(Data listing)
------------------------------------

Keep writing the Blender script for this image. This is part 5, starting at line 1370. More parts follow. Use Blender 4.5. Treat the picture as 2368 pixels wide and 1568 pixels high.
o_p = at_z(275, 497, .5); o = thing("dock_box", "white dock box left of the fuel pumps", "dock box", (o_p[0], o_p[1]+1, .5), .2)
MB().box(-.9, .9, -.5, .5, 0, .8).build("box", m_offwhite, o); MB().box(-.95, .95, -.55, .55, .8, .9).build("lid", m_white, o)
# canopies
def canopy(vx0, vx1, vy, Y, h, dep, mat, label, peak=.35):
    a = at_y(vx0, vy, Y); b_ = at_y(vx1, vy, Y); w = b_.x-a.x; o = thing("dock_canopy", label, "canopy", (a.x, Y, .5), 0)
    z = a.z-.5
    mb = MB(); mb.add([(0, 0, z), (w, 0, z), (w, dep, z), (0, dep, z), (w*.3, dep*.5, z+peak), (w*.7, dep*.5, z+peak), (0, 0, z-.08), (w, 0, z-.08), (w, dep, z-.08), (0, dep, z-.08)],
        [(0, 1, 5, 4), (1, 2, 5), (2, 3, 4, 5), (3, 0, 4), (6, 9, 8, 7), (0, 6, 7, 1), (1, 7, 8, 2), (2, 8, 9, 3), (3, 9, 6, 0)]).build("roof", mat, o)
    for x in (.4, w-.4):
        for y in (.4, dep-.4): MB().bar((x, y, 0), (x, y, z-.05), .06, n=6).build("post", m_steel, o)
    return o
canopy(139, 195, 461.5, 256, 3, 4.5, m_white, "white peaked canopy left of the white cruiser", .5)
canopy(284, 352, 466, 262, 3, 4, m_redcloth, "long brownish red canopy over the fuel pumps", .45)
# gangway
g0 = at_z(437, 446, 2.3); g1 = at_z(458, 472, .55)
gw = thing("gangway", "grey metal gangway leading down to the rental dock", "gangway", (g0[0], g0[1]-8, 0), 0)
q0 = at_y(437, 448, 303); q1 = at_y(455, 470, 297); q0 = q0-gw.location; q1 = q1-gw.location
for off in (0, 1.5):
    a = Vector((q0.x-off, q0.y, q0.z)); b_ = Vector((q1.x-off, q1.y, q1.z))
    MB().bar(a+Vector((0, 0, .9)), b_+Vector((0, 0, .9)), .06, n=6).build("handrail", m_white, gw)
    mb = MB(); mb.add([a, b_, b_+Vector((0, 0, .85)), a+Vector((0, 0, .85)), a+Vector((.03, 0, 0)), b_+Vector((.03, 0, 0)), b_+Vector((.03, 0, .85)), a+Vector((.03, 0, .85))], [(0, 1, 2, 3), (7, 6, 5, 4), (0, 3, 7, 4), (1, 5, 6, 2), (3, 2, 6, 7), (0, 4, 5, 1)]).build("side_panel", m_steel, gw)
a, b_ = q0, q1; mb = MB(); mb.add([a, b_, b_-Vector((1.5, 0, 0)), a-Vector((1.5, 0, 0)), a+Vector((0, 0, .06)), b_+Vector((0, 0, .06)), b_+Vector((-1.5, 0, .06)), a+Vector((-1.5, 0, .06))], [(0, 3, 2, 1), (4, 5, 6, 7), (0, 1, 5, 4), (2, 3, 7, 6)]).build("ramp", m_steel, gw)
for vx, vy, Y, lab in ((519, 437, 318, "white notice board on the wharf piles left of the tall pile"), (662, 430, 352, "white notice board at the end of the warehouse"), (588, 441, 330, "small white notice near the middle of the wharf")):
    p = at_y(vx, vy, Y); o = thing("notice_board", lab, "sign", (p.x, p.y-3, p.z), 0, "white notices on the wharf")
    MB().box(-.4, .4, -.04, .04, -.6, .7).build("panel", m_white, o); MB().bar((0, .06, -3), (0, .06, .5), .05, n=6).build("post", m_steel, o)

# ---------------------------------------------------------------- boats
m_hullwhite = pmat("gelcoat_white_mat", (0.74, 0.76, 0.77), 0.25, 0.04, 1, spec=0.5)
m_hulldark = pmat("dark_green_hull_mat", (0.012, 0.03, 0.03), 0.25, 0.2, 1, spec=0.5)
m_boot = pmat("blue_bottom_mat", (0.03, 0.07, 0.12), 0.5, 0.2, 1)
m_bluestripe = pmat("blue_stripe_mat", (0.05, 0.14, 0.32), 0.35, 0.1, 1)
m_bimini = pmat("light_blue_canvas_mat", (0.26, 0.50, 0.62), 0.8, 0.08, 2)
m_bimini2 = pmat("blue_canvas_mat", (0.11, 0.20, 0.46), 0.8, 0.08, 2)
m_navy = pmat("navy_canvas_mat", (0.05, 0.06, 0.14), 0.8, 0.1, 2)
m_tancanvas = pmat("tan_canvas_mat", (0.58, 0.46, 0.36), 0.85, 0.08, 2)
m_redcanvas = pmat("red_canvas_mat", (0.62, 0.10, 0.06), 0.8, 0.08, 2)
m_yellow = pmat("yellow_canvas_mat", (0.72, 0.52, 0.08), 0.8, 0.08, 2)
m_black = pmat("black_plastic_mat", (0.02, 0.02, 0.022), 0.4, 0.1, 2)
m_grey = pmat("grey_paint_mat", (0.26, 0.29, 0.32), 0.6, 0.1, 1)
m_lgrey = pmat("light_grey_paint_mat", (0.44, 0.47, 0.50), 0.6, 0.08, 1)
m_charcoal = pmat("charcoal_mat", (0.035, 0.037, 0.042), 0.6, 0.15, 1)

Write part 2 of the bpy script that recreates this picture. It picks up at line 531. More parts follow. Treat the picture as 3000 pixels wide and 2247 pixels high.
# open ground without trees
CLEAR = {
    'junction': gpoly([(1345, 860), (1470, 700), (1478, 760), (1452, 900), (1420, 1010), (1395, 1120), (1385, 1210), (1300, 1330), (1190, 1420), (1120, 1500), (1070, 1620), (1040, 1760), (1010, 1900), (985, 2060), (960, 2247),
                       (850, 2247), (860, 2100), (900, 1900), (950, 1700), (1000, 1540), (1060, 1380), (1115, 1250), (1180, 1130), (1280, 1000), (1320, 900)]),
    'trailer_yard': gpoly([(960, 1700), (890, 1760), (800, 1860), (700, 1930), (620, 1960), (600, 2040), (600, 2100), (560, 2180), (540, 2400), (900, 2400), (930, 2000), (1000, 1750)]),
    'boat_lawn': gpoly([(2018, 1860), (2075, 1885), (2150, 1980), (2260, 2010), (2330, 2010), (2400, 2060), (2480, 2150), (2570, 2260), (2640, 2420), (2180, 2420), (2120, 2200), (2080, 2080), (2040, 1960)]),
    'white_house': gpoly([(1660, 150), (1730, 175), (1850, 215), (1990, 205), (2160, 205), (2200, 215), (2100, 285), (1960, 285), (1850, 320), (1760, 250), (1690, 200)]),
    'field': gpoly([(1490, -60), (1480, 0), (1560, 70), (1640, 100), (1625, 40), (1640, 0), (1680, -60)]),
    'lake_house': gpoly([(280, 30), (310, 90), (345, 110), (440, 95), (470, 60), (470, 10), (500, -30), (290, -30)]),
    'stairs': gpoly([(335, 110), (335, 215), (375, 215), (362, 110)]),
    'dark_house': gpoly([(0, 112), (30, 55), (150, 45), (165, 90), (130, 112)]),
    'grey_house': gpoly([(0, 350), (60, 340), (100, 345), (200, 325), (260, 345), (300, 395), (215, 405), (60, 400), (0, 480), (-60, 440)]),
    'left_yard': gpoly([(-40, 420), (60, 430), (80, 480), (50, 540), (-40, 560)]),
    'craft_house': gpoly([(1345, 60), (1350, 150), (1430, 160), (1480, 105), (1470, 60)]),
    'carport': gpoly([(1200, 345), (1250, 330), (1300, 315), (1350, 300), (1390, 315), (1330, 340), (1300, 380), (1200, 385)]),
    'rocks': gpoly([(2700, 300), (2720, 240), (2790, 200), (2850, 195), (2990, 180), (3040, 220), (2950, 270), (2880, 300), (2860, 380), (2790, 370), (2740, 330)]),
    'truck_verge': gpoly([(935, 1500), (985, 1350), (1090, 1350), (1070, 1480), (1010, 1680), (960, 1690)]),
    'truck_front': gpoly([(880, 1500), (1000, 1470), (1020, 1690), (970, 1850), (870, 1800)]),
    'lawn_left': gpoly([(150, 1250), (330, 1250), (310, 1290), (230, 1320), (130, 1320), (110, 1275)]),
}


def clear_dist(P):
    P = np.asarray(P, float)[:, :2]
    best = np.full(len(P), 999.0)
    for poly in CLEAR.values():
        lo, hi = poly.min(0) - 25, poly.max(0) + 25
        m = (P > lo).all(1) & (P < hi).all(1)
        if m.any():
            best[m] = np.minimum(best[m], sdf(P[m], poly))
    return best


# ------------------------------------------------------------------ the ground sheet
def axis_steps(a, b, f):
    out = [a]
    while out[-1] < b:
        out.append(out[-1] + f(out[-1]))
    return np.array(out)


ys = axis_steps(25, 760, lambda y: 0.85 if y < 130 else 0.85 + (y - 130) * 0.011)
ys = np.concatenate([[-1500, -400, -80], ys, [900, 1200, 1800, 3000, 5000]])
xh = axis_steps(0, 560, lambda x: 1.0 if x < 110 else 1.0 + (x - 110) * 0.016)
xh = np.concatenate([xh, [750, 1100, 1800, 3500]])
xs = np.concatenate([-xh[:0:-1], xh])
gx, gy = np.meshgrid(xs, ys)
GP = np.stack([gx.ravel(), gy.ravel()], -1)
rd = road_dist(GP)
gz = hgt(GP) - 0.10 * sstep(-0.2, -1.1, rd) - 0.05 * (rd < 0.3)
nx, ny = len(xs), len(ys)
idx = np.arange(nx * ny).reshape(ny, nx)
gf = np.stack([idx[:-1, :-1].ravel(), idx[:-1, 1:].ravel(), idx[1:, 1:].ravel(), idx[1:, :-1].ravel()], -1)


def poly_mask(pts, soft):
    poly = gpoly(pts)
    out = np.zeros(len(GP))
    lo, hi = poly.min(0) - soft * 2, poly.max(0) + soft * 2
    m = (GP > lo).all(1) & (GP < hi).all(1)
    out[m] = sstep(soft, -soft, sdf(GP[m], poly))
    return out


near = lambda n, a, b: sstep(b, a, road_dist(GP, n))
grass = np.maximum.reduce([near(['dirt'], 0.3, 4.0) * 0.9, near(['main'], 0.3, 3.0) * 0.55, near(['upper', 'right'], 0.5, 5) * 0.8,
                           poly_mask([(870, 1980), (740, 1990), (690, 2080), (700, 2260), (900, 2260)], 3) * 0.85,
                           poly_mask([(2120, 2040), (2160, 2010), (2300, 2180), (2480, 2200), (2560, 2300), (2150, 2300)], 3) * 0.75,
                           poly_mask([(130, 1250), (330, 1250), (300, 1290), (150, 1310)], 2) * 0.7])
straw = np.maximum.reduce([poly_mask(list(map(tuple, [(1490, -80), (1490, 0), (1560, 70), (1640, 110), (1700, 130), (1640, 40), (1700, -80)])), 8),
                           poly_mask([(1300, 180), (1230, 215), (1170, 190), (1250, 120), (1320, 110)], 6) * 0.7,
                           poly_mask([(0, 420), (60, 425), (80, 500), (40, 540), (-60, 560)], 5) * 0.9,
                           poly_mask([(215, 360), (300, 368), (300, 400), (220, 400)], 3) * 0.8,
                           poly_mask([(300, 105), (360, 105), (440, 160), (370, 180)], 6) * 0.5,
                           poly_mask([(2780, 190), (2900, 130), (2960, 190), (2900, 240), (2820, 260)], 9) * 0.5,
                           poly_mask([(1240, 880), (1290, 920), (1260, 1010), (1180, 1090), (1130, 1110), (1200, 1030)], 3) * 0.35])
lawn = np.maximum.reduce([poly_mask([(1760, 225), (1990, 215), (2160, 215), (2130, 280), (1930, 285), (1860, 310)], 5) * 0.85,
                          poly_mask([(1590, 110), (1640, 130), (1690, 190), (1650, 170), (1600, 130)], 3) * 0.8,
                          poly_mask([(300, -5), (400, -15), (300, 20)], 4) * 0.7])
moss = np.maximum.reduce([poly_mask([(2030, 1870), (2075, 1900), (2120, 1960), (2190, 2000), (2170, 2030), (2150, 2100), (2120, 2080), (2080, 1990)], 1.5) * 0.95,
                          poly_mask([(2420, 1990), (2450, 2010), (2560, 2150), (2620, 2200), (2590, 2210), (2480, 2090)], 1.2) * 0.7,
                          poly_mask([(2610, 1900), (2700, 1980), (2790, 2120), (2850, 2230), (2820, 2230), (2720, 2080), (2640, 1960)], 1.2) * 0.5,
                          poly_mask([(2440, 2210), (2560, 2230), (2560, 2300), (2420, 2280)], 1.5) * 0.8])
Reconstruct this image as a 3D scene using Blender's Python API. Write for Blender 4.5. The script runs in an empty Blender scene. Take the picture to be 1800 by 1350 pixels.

------------------------------------

• _What this task involves_:
Pull out every line in the material above where "wide" occurs.

• _Expected output_:
Keep writing the Blender script for this image. This is part 5, starting at line 1370. More parts follow. Use Blender 4.5. Treat the picture as 2368 pixels wide and 1568 pixels high.
Write part 2 of the bpy script that recreates this picture. It picks up at line 531. More parts follow. Treat the picture as 3000 pixels wide and 2247 pixels high.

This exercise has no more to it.